### Supplied entries
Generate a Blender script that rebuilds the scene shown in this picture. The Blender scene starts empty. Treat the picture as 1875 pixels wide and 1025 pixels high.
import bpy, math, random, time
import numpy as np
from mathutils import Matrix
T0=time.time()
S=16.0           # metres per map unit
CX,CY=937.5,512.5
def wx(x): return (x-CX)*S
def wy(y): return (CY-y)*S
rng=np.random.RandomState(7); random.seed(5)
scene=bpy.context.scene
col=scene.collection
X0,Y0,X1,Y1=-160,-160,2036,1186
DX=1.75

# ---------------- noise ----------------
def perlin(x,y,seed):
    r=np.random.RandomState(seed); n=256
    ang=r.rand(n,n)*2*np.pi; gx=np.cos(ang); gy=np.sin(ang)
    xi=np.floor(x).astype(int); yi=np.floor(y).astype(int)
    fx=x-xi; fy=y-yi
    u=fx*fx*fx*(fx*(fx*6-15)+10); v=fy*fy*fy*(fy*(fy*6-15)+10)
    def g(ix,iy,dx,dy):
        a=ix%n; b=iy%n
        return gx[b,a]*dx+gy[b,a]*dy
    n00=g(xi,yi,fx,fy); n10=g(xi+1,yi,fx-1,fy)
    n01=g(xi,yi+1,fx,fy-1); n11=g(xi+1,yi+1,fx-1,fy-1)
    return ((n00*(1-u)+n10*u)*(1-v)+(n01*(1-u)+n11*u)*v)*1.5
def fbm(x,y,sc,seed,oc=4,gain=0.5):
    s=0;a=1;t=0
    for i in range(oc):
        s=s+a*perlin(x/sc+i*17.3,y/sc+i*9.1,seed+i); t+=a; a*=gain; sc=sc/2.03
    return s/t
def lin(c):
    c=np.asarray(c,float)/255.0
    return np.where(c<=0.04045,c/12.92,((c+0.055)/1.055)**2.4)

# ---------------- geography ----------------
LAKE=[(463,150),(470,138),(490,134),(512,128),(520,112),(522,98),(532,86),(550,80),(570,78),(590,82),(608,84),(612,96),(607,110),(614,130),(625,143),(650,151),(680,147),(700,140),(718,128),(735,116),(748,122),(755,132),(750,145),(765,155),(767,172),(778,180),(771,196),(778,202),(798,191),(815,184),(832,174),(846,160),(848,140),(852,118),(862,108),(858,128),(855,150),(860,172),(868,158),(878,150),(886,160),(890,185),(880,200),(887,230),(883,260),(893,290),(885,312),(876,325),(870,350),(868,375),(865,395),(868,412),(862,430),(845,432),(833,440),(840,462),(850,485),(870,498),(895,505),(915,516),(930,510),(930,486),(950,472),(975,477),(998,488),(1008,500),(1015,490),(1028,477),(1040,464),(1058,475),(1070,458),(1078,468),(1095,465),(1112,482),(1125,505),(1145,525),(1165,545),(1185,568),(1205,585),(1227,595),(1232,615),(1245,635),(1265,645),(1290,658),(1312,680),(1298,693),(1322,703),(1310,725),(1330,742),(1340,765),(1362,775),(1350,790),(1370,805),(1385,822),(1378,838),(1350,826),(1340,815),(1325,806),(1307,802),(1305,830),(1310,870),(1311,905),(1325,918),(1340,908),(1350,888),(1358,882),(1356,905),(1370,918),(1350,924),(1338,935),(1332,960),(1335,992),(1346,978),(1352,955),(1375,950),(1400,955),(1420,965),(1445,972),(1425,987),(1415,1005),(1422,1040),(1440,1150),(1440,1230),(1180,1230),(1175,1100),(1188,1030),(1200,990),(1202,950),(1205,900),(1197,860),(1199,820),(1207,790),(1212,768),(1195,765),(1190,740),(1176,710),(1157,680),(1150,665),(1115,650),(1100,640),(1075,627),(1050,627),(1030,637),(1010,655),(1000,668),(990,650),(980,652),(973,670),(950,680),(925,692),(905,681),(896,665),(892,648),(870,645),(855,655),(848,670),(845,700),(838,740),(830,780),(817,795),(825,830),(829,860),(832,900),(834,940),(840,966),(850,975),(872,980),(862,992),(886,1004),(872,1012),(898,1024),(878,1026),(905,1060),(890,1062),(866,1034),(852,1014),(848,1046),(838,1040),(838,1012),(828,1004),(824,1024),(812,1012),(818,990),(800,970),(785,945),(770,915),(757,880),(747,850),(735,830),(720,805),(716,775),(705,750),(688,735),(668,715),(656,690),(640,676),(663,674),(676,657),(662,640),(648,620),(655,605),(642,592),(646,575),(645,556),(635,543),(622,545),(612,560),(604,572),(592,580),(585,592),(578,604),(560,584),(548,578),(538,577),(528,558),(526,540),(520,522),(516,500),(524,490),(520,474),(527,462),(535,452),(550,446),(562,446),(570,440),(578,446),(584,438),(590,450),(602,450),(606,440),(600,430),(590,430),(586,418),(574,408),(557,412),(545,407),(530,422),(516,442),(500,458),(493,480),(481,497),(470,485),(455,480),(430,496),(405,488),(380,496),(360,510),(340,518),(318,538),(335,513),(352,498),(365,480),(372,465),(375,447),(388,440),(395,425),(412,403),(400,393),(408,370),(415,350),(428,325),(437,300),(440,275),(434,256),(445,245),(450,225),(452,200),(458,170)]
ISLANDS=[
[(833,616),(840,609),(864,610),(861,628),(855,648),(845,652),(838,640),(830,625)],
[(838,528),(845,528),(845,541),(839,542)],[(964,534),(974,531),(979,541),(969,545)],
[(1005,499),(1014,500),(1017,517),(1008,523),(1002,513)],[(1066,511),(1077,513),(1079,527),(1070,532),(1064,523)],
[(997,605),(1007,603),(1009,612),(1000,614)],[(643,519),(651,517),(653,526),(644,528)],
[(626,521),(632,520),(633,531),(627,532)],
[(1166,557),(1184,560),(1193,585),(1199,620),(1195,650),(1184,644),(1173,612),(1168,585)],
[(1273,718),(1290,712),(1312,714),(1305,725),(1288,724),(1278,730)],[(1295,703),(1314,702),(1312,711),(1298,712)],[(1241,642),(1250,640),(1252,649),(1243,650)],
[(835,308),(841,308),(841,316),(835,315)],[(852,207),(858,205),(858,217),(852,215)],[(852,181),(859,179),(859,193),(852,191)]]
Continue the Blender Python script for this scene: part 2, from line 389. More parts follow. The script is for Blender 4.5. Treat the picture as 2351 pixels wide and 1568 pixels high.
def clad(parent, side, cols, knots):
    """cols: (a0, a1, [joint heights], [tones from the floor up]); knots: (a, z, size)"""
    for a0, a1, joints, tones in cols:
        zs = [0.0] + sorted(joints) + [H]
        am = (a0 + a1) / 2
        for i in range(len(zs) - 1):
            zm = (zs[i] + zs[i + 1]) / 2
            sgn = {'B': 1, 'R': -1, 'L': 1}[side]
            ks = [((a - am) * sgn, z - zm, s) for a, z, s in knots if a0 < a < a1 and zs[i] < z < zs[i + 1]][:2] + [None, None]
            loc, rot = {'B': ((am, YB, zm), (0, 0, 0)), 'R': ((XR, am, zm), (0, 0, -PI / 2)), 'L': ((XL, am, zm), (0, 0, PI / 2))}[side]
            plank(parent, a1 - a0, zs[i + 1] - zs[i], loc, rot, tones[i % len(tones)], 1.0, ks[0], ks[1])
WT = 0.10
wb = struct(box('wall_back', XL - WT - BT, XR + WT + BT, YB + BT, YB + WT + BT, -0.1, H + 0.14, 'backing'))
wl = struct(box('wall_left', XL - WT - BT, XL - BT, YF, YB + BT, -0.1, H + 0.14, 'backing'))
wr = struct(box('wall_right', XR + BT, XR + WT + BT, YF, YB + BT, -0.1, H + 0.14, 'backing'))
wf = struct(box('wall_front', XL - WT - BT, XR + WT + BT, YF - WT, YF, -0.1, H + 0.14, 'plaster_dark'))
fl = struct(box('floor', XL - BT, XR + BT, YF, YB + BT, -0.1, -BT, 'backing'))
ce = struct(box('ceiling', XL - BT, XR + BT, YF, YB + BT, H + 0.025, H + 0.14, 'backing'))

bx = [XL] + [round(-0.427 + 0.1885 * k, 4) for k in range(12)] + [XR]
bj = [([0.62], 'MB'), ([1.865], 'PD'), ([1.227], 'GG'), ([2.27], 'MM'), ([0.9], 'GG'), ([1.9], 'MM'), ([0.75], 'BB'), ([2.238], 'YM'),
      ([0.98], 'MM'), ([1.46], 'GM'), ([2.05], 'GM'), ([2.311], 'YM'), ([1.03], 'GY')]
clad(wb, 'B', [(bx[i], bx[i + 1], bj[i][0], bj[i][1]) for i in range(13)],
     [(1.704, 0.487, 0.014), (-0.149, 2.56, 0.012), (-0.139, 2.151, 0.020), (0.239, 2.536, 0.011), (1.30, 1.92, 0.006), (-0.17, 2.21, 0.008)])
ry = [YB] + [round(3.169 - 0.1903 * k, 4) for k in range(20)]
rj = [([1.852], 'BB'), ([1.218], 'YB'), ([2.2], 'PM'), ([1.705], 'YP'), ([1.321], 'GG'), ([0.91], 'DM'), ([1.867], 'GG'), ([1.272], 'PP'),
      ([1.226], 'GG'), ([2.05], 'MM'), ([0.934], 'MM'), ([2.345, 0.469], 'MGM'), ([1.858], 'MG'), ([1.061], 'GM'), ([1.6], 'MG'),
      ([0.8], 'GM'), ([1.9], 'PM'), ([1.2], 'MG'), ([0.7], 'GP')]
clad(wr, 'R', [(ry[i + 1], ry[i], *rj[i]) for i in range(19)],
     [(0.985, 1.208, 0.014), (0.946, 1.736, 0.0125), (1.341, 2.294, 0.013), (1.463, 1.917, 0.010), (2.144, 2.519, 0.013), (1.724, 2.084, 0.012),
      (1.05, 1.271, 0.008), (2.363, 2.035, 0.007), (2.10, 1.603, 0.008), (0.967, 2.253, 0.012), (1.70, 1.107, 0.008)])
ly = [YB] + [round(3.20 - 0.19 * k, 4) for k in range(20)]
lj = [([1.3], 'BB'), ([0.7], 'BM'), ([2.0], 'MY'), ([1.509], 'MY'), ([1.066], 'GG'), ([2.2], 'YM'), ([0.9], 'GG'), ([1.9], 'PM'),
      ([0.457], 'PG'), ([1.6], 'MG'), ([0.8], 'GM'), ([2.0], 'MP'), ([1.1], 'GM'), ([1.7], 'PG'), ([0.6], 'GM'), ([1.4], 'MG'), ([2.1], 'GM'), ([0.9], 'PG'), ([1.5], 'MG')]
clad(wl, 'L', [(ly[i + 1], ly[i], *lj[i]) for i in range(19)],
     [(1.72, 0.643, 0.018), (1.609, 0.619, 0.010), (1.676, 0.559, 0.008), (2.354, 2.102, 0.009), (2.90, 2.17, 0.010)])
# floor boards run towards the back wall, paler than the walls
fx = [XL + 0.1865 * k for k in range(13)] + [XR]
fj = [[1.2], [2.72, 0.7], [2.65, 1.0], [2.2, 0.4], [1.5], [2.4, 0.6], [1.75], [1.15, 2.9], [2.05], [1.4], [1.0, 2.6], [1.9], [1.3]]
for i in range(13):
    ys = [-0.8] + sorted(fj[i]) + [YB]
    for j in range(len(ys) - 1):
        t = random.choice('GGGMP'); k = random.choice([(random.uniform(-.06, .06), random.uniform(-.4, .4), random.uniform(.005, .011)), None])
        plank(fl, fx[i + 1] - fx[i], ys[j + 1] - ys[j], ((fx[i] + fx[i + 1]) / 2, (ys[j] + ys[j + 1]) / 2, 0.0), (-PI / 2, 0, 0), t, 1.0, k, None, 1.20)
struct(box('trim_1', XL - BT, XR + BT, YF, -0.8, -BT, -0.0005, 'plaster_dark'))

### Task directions
In the listing above, please print only the lines from the first one to the line where "return np.where(c<=0.04045,c/12.92,((c+0.055)/1.055)**2.4)" appears, exactly as written, both of those lines included.

### Written reply
Generate a Blender script that rebuilds the scene shown in this picture. The Blender scene starts empty. Treat the picture as 1875 pixels wide and 1025 pixels high.
import bpy, math, random, time
import numpy as np
from mathutils import Matrix
T0=time.time()
S=16.0           # metres per map unit
CX,CY=937.5,512.5
def wx(x): return (x-CX)*S
def wy(y): return (CY-y)*S
rng=np.random.RandomState(7); random.seed(5)
scene=bpy.context.scene
col=scene.collection
X0,Y0,X1,Y1=-160,-160,2036,1186
DX=1.75

# ---------------- noise ----------------
def perlin(x,y,seed):
    r=np.random.RandomState(seed); n=256
    ang=r.rand(n,n)*2*np.pi; gx=np.cos(ang); gy=np.sin(ang)
    xi=np.floor(x).astype(int); yi=np.floor(y).astype(int)
    fx=x-xi; fy=y-yi
    u=fx*fx*fx*(fx*(fx*6-15)+10); v=fy*fy*fy*(fy*(fy*6-15)+10)
    def g(ix,iy,dx,dy):
        a=ix%n; b=iy%n
        return gx[b,a]*dx+gy[b,a]*dy
    n00=g(xi,yi,fx,fy); n10=g(xi+1,yi,fx-1,fy)
    n01=g(xi,yi+1,fx,fy-1); n11=g(xi+1,yi+1,fx-1,fy-1)
    return ((n00*(1-u)+n10*u)*(1-v)+(n01*(1-u)+n11*u)*v)*1.5
def fbm(x,y,sc,seed,oc=4,gain=0.5):
    s=0;a=1;t=0
    for i in range(oc):
        s=s+a*perlin(x/sc+i*17.3,y/sc+i*9.1,seed+i); t+=a; a*=gain; sc=sc/2.03
    return s/t
def lin(c):
    c=np.asarray(c,float)/255.0
    return np.where(c<=0.04045,c/12.92,((c+0.055)/1.055)**2.4)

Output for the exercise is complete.